Polymer-derived amorphous silica-based inorganic-organic hybrids having alkoxy groups

Alkoxy group-functionalized amorphous silica-based inorganic-organic hybrid materials were designed through polymer precursor route, in order to develop a novel route for the fabrication of microporous amorphous silica-based materials. Commercial perhydropolysilazane (PHPS) was chemically modified with alcohols (R-OH, R = n-C5H11OH, n-C10H21OH) at a PHPS (Si basis) to ROH molar ratio of 4/1, and subsequently oxidized to afford alkoxy group-functionalized amorphous silica by exposure to aqueous ammonia vapours at room temperature. Then, the oxidized materials were heat-treated at 600°C in air. Nitrogen sorption analysis revealed that micropore volume of the amorphous silica increased upon alkoxy group-functionalization prior to the heat treatment.
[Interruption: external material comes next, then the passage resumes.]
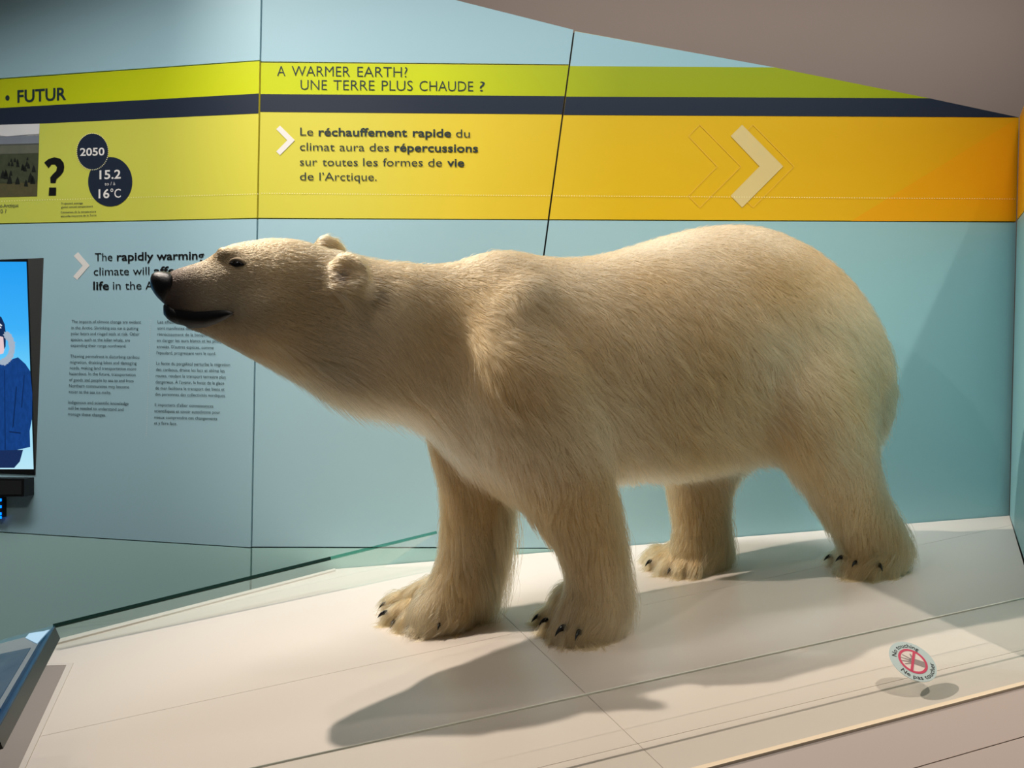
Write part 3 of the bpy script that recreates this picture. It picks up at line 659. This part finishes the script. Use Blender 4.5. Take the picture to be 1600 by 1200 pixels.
# paws: toes ranged round the front of each foot, resting on the platform
CLAW = []
def paw(toes, heel, r, hr):
    ht = fl(*heel)
    ellip(ht+UPc*(hr*.75), (AXv, GUP, PV), (hr*1.25, hr*.8, hr*1.1))
    for tx, ty, ox, oy, cl in toes:
        base = fl(tx, ty); f_ = ht-base; f_ -= f_.dot(UPc)*UPc; L = np.linalg.norm(f_); f_ = f_/L
        side = np.cross(f_, UPc)
        mid = base+f_*(r*1.35)+UPc*(r*.86); ax0 = nrm(f_+UPc*.35)
        ellip(mid, (ax0, nrm(np.cross(side, ax0)), side), (r*1.75, r*.90, r*.86))
        ellip(mid+f_*r*1.9+UPc*r*.75, (nrm(f_+UPc*.55), UPc, side), (r*2.2, r*1.05, r*.95))
        if cl: CLAW.append((base, -f_, side, r, cl))
paw([(603, 955, 0, 0, .8), (608, 974, 0, 0, 1), (630, 987, 0, 0, 1), (668, 992, 0, 0, 1), (706, 988, 0, 0, .8)], (706, 960), .036, .085)
paw([(846, 972, 0, 0, 1), (857, 988, 0, 0, .9), (884, 999, 0, 0, 1.1), (917, 1002, 0, 0, 1), (950, 998, 0, 0, 0)], (925, 972), .034, .085)
paw([(1014, 876, 0, 0, .7), (1018, 889, 0, 0, 1), (1034, 898, 0, 0, 1), (1060, 903, 0, 0, .8), (1088, 903, 0, 0, 0)], (1098, 882), .034, .08)
paw([(1301, 880, 0, 0, .9), (1314, 895, 0, 0, 1), (1338, 904, 0, 0, 1), (1368, 907, 0, 0, .9), (1394, 903, 0, 0, 0)], (1368, 883), .034, .08)
# tail stub and ears
ellip(cpt(1366, 560, zmid(1366)), (GUP, AXv, PV), (.07, .03, .035))
EARS = []
for s, dn, ex, ey in ((1, .126, 534, 440), (-1, .100, 516, 395)):
    c = mp(ex, ey, dn*s); EARS.append(c); up_ = nrm(GUP+PV*.45*s+AXv*.35); fw = -AXv*.55+PV*.8*s; fw = nrm(fw-up_*(fw.dot(up_))); sd_ = np.cross(up_, fw)
    rs = []
    for t, a_, d in ((-.7, .044, .034), (-.1, .056, .030), (.35, .058, .024), (.7, .050, .019), (.92, .032, .014), (1.02, .012, .008)):
        rr = []
        for i in range(22):
            q = 2*math.pi*i/22; X_ = math.cos(q)*a_; Yq = math.sin(q)*d
            cup = -.026*(1-(X_/a_)**2)*(1 if math.sin(q) > 0 else 0)*(1-abs(t-.3)) if a_ > .02 else 0
            rr.append(c+up_*(t*.056)+sd_*X_+fw*(Yq+cup-.008*t))
        rs.append(rr)
    add_loft(rs)
ANCHOR = fl(1000, 950)
bear = empty('polar_bear', w(ANCHOR), 'mounted white polar bear standing on the platform, head stretched to the left', 'polar bear')
VW = [w(p) for p in bmB['v']]
tmp = obj('body', VW, bmB['f'], M_black, None, origin=w(ANCHOR))
bm = bmesh.new(); bm.from_mesh(tmp.data); bmesh.ops.recalc_face_normals(bm, faces=bm.faces); bm.to_mesh(tmp.data); bm.free()
md = tmp.modifiers.new('r', 'REMESH'); md.mode = 'VOXEL'; md.voxel_size = .0075
dg = bpy.context.evaluated_depsgraph_get(); dg.update()
body_me = bpy.data.meshes.new_from_object(tmp.evaluated_get(dg)); bpy.data.objects.remove(tmp)
# --- smoothing, stronger over the trunk so that the limbs flow into it
N = len(body_me.vertices); print('bodyverts', N); co = np.empty(N*3); body_me.vertices.foreach_get('co', co); co = co.reshape(-1, 3)
ed_ = np.empty(len(body_me.edges)*2, int); body_me.edges.foreach_get('vertices', ed_); ed_ = ed_.reshape(-1, 2)
def w2c(P): 
    q = (P-CAM) @ RW; return q*np.array([1, -1, -1])
def pix(P):
    q = w2c(P); return np.stack([800+F*q[:, 0]/q[:, 2], 600+F*q[:, 1]/q[:, 2], q[:, 2]], 1)
aw = w(ANCHOR); px = pix(co+aw)
deg = np.bincount(ed_.ravel(), minlength=N)[:, None].astype(float)
def lap(c):
    s = np.zeros_like(c)
    for k in range(3): s[:, k] = np.bincount(ed_[:, 0], c[ed_[:, 1], k], N)+np.bincount(ed_[:, 1], c[ed_[:, 0], k], N)
    return s/deg-c
headm = np.clip((px[:, 0]-470)/120, 0, 1); pawm = np.clip((900-px[:, 1])/60, 0, 1)
pawm = np.where(px[:, 0] > 1000, np.clip((855-px[:, 1])/50, 0, 1), pawm)
sm = (.08+.92*headm)*(.06+.94*pawm)
for _e in EARS:
    dd = np.linalg.norm(co+aw-w(_e), axis=1); sm *= np.clip((dd-.065)/.04, .02, 1)
for i in range(6): co += .5*lap(co)
for i in range(70): co += .5*sm[:, None]*lap(co)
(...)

As a result, higher micropore volume of 0.204 cm3/g was achieved, with a specific surface area of 387 m2/g for the PHPS-derived amorphous silica chemically modified with n-C10H21OH at the Si/n-C10H21OH molar ratio of 2/1. The micropores evaluated by the SF method were in the size range of 0.43 to 1.6 nm, and the resulting micropore size distribution plot exhibited a peak at 0.43 nm. The in-situ formation of the microporosity was further studied by the simultaneous thermogravimetry-mass spectrometry analysis. The relationship between the number of carbon atoms in the alkoxy group, the evolution of gaseous species during the heat treatment and the resulting microporosity is discussed.